Sin embargo, el combate espiritual del cristiano, aunque en ocasiones sea duro, no es en modo alguno la lucha desesperada del que se debate en medio de la soledad y la ceguera sin ninguna certeza en cuanto al resultado de ese enfrentamiento. Es el combate del que lucha con la absoluta certeza de que ya ha conseguido la victoria, pues el Señor ha resucitado: «No llores, ha vencido el león de la tribu de Judá» (Ap 5, 5). No combate con su fuerza, sino con la del Señor que le dice: «Te basta mi gracia, pues mi fuer­za se hace perfecta en la flaqueza» (2 Co 12, 9), y su arma principal no es la firmeza natural del carácter o la capacidad humana, sino la fe, esa adhesión total a Cristo que le permite, incluso en los peores mo­mentos, abandonarse con una confianza ciega en Aquel que no puede abandonarlo. «Todo lo puedo en Aquel que me conforta» (Flp 4, 13).

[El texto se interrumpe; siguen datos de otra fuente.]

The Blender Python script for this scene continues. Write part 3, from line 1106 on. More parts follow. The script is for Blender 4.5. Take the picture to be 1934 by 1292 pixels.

El Señor es mi luz y mi salvación, ¿a quién temeré?»
 (Sal 27).

El cristiano, llamado como está a «resistir hasta la sangre luchando contra el pecado» (Heb 12, 4), com­bate a veces con violencia, pero combate con un co­razón sereno, y ese combate es tanto más eficaz cuanto más sereno está su corazón. Porque, como ya hemos dicho, es justamente esa paz interior la que le permite luchar no con sus propias fuerzas, que que­darían rápidamente agotadas, sino con las de Dios.